China Blinks: Why Beijing’s Currency Intervention Is Doomed To Failure


The People’s Bank of China announced Friday a re-introduction of reserve requirements on FX forwards trading which it had eliminated last September just after the Yuan soared against the dollar – a move aimed at taking pressure off the renminbi as the USDCNY rapidly closed in on 7.00. However, as ING’s Chris Turner writes, this looks only a temporary reprieve for the renminbi as all prior PBoC attempts to stem CNY weakness haven’t been all that successful in reversing a trend.

Reserve requirements back in play

Since 2015 the PBOC has used reserve requirements on FX forward transactions as a tool to control ‘macro-financial risks’. The measure puts a 20% required reserve ratio for financial institutions when conducting onshore CNY forwards business on behalf of customers.
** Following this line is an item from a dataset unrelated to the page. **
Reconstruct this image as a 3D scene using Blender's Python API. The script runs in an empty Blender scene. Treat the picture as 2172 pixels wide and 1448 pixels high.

The move makes it effectively costlier for the market to fund short CNY positions through the forwards market.

This measure was first used for domestic financial institutions in October 2015 and then broadened to include foreign institutions in July 2016 when USD/CNY was pushing above 6.70. These reserve requirements were scrapped when USD/CNY was dipping below 6.50 in September 2017 amidst broad dollar weakness.

Prior PBoC attempts to stem CNY weakness haven’t been all that successful

ING, Bloomberg

Why now?

It seems pretty clear that these measures have been introduced to trigger a squeeze in short CNY positions and keep USD/CNY away from 7.00. This reserve requirement is a relatively soft measure and avoids the bigger stick of FX intervention or rate hikes at a time policymakers are delicately deleveraging the economy.

We also think Chinese policymakers had a bad experience when USD/CNY was last trading near 7.00 in late 2016. Investors struggled to digest the message at the time that the renminbi was stable versus the basket and that the move to 7.00 was all about the dollar. That message will be so much harder to deliver today given the 6% decline in the renminbi against its trading basket since late June and the uncertainty over whether this is a market-led decline or the PBOC is using the renminbi as a weapon in the current trade war.